-- START OF Data rows --

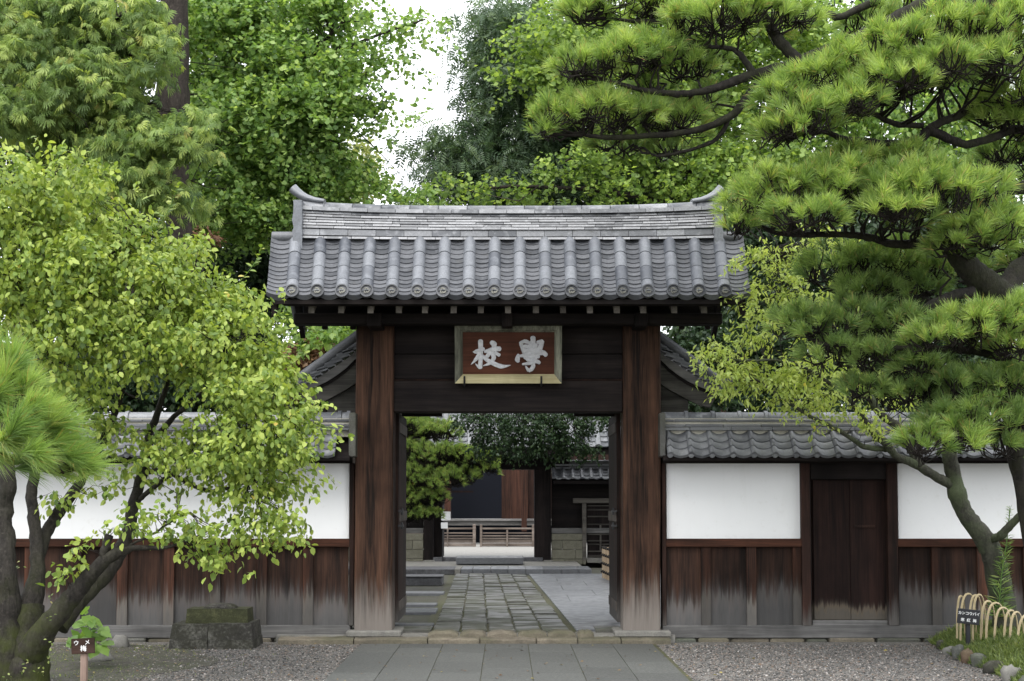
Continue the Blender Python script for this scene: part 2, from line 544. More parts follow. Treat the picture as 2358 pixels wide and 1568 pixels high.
M['leaf_brown'] = leafmat('dry_leaf', [(0, (.08, .04, .025)), (.5, (.20, .10, .055)), (1, (.38, .24, .14))], .15)
M['needle'] = leafmat('pine_needle', [(0, (.10, .18, .055)), (.5, (.25, .36, .10)), (.9, (.44, .55, .18)), (.97, (.50, .48, .18)), (1, (.46, .32, .15))], .45, .4, .4, 1.3)
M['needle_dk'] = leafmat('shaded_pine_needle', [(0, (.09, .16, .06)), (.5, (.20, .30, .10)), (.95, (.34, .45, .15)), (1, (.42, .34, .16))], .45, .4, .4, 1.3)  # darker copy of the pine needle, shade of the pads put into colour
M['needle_near'] = leafmat('long_pine_needle', [(0, (.11, .20, .06)), (.5, (.22, .34, .09)), (.9, (.38, .49, .15)), (.96, (.46, .42, .16)), (1, (.44, .28, .11))], .42, .4, .4)
M['grass'] = leafmat('ground_grass', [(0, (.06, .09, .025)), (.5, (.13, .18, .045)), (.9, (.23, .27, .08)), (1, (.30, .27, .12))], .3)
M['herb'] = leafmat('broad_herb_leaf', [(0, (.13, .24, .055)), (1, (.26, .40, .10))], .4)
# ------------------------------------------------------------------ ground and setting
def gravelmat(name, c=(.145, .142, .135), warm=(.155, .13, .105)):
    m, t, b, out = newmat(name)
    tc = N(t, "ShaderNodeTexCoord")
    vo = N(t, "ShaderNodeTexVoronoi"); vo.inputs['Scale'].default_value = 62
    t.links.new(tc.outputs['Object'], vo.inputs['Vector'])
    sp = N(t, "ShaderNodeSeparateColor"); t.links.new(vo.outputs['Color'], sp.inputs[0])
    col = ramp(t, sp.outputs[0], [(0, tuple(k*.35 for k in c)), (.4, c), (.75, warm), (1, (.30, .29, .275))])
    n = noise(t, tc.outputs['Object'], .8, 4)
    col = mix(t, col, tuple(k*.5 for k in warm), ramp(t, n, [(.5, 0.0), (.75, .5)]))
    t.links.new(col, b.inputs['Base Color'])
    b.inputs['Roughness'].default_value = .85
    inv = mathn(t, 'SUBTRACT', 1.0, vo.outputs['Distance'])
    bump(t, b, inv, .9, .02)
    return m
M['gravel'] = gravelmat('gravel_bed')
M['pebble'] = leafmat('pebble', [(0, (.035, .034, .033)), (.35, (.10, .097, .093)), (.6, (.17, .167, .16)), (.82, (.165, .125, .10)), (1, (.38, .36, .34))], 0.0, .8, .3)
M['earth'] = stone('damp_earth', [(.025, .021, .016), (.065, .057, .046), (.14, .128, .11)], 9, moss=(.05, .07, .015), mossamt=.4)
M['court'] = stone('pale_courtyard_gravel', [(.17, .165, .15), (.24, .232, .215), (.33, .32, .30)], 30, .9)
M['pave_joint'] = stone('mossy_joint_earth', [(.025, .024, .016), (.055, .05, .03), (.13, .11, .065)], 14, moss=(.07, .085, .02), mossamt=.6)

g = MB()
n = 24
xs = np.concatenate([[-400, -120], np.linspace(-30, 30, 21), [120, 400]])
ys = np.concatenate([[-60, -10], np.linspace(0, 60, 21), [150, 600]])
vs = [(x, y, -.03) for y in ys for x in xs]
w = len(xs)
g.add(vs, [(j*w+i, j*w+i+1, (j+1)*w+i+1, (j+1)*w+i) for j in range(len(ys)-1) for i in range(w-1)])
g.build('ground', M['earth'], origin=(0, 0, 0), kind='structure')

gb = MB()
gb.add([(-12, 2, 0), (12, 2, 0), (12, 17.05, 0), (-12, 17.05, 0)], [(0, 1, 2, 3)])
gb.build('gravel_yard', M['gravel'], origin=(0, 0, 0), kind='structure')

sb = MB(); vs = [(-4.6, 14.0, .006)]; ns = 60
rs0 = random.Random(9)
for k in range(ns):
    a = 2*math.pi*k/ns; rx_ = 1.65 + .12*math.sin(3*a) + .08*math.sin(7*a+1) + rs0.uniform(-.04, .04)
    vs.append((-4.6 + rx_*math.cos(a), 14.6 + 2.2*math.sin(a)*(1 + .05*math.sin(5*a)), .005))
vs[0] = (-4.6, 14.6, .012)
sb.add(vs, [(0, 1+k, 1+(k+1) % ns) for k in range(ns)])
sb.build('soil_patch', M['earth'], origin=(-4.6, 14.6, 0), kind='structure')

# pebbles lying in the part of the yard that shows
def rocks_cloud(n, fn, smin, smax):
    base = np.array([(1,0,0),(-1,0,0),(0,1,0),(0,-1,0),(0,0,1),(0,0,-.5)], float)
    tri = np.array([(0,2,4),(2,1,4),(1,3,4),(3,0,4),(2,0,5),(1,2,5),(3,1,5),(0,3,5)])
    pos = fn(n); n = len(pos)
    s = rng.uniform(smin, smax, n) * rng.choice([1, 1, 1, 1.5], n)
    a = rng.uniform(0, 6.28, n)
    sc = np.stack([s, s*rng.uniform(.6, 1, n), s*rng.uniform(.4, .7, n)], 1)
    v = base[None]*sc[:, None] * rng.uniform(.75, 1.15, (n, 6, 1))
    c, si = np.cos(a)[:, None], np.sin(a)[:, None]
    x = v[..., 0]*c - v[..., 1]*si; y = v[..., 0]*si + v[..., 1]*c
    v = np.stack([x, y, v[..., 2]], -1) + pos[:, None]
    f = tri[None] + (np.arange(n)*6)[:, None, None]
    return v.reshape(-1, 3), f.reshape(-1, 3), np.repeat(rng.uniform(0, 1, n), 8)

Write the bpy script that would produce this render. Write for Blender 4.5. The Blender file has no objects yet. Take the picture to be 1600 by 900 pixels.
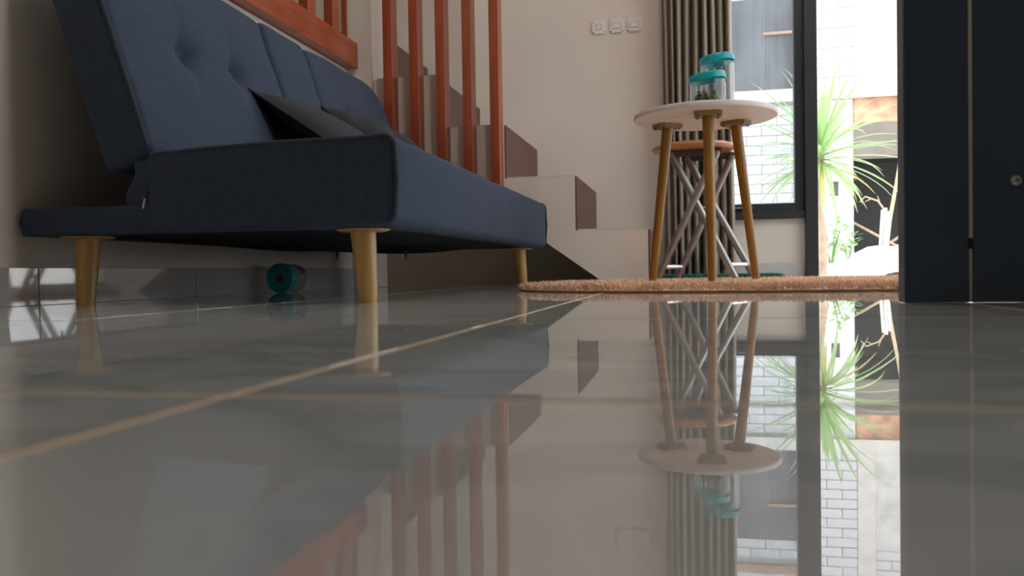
import bpy, bmesh, math, random
from mathutils import Vector, Matrix
random.seed(7)
scene = bpy.context.scene
COL = scene.collection

# ------------------------------------------------------------------ camera
CAM_H = 0.055
yaw, pitch, roll = math.atan(277/1295.0), math.radians(-1.09), math.atan(0.016)
fw = Vector((-math.sin(yaw)*math.cos(pitch), math.cos(yaw)*math.cos(pitch), math.sin(pitch)))
r0 = Vector((math.cos(yaw), math.sin(yaw), 0)); u0 = r0.cross(fw)
rt = r0*math.cos(roll) - u0*math.sin(roll); up = rt.cross(fw)
cam_d = bpy.data.cameras.new('camera'); cam = bpy.data.objects.new('camera', cam_d); COL.objects.link(cam)
cam.matrix_world = Matrix(((rt.x, up.x, -fw.x, 0), (rt.y, up.y, -fw.y, 0), (rt.z, up.z, -fw.z, CAM_H), (0, 0, 0, 1)))
cam_d.sensor_width = 36; cam_d.lens = 36*1295/1600.0; cam_d.clip_start = 0.02
cam_d.dof.use_dof = True; cam_d.dof.focus_distance = 2.5; cam_d.dof.aperture_fstop = 7.0
scene.camera = cam

# ------------------------------------------------------------------ light
world = bpy.data.worlds.new('sky'); scene.world = world; world.use_nodes = True
bg = world.node_tree.nodes['Background']
bg.inputs[0].default_value = (0.94, 0.97, 1.0, 1); bg.inputs[1].default_value = 1.85
sun_d = bpy.data.lights.new('sun', 'SUN'); sun = bpy.data.objects.new('sun', sun_d); COL.objects.link(sun)
sun_d.energy = 0.6; sun_d.angle = math.radians(1.0); sun_d.color = (1.0, 0.96, 0.9)
sun.rotation_euler = Vector((0.25, 0.5, -0.83)).to_track_quat('-Z', 'Y').to_euler()
def portal(name, loc, direction, sx, sz):
    d = bpy.data.lights.new(name, 'AREA'); d.shape = 'RECTANGLE'; d.size = sx; d.size_y = sz; d.cycles.is_portal = True
    o = bpy.data.objects.new(name, d); COL.objects.link(o); o.location = loc
    o.rotation_euler = Vector(direction).to_track_quat('-Z', 'Z').to_euler()
portal('portal_side_window', (1.77, 2.58, 1.32), (-1, 0, 0), 2.35, 2.56)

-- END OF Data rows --

(Task statement) In the entries above, find the line that contains "Write the bpy" and the line that contains "COL = scene.collection". Reproduce exactly those two lines and every line between them, but not the pictures.

(Answer for the task)
Write the bpy script that would produce this render. Write for Blender 4.5. The Blender file has no objects yet. Take the picture to be 1600 by 900 pixels.
import bpy, bmesh, math, random
from mathutils import Vector, Matrix
random.seed(7)
scene = bpy.context.scene
COL = scene.collection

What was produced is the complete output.